Die Farbe im Zentrum

Der Schotte Callum Innes zeigt unter dem Titel «On Ground» kürzlich entstandene Arbeiten. Der Höhepunkt sind drei in der Galerie geschaffene Wandbilder. Der 54-jährige Innes lebt und arbeitet in Edinburgh. Seine Werke sind im Kunsthaus Zürich, der Londoner Tate Gallery, dem Guggenheim Museum und vielen anderen bedeutenden Sammlungen vertreten. 

Farbe ist das wichtigste Element in seinem Werk. Das Wechselspiel zwischen Hinzufügen und Wegnehmen, zwischen Aufbau und Auflösen, Anwesenheit und Abwesenheit prägt seine Arbeiten. Die Farben, die mit Öl auf Leinwand, Pastell auf Papier oder direkt auf eine Wand aufgebracht werden, treten in Erscheinung und verschwinden wieder, werden mit einem in Terpentin getauchten Pinsel weitgehend entfernt. 

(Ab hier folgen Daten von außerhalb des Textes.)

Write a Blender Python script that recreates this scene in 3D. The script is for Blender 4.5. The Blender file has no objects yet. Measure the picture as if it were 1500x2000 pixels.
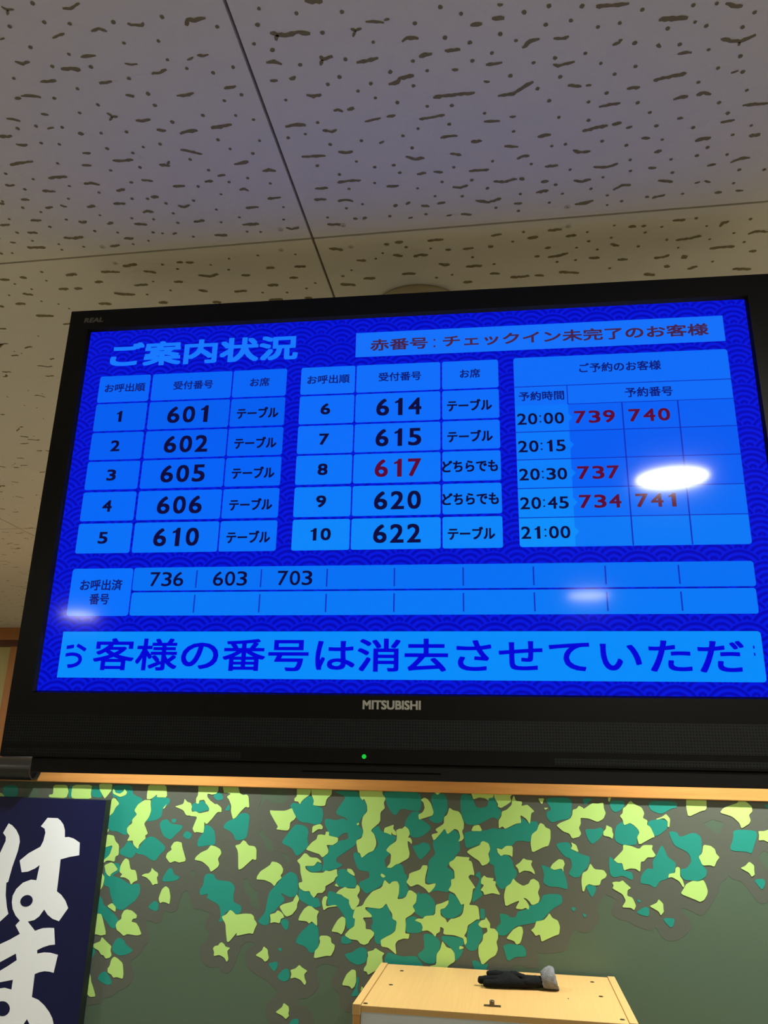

So entstehen Momentaufnahmen, die sich nur über die Sinne erspüren lassen. Die neuen Wandbilder sind in ihren Farben an die Umgebung angepasst. Auf der polierten Gipsoberfläche scheint Gelb durch eine violette Oberfläche, lässt sich Orange unter Schwarz erahnen, das an die verrussten Küchendecken früherer Tage erinnern soll.

Julian Charrière, Callum Innes: Bis 18. März. Galerie Tschudi, Zuoz. www.galerie-tschudi.ch.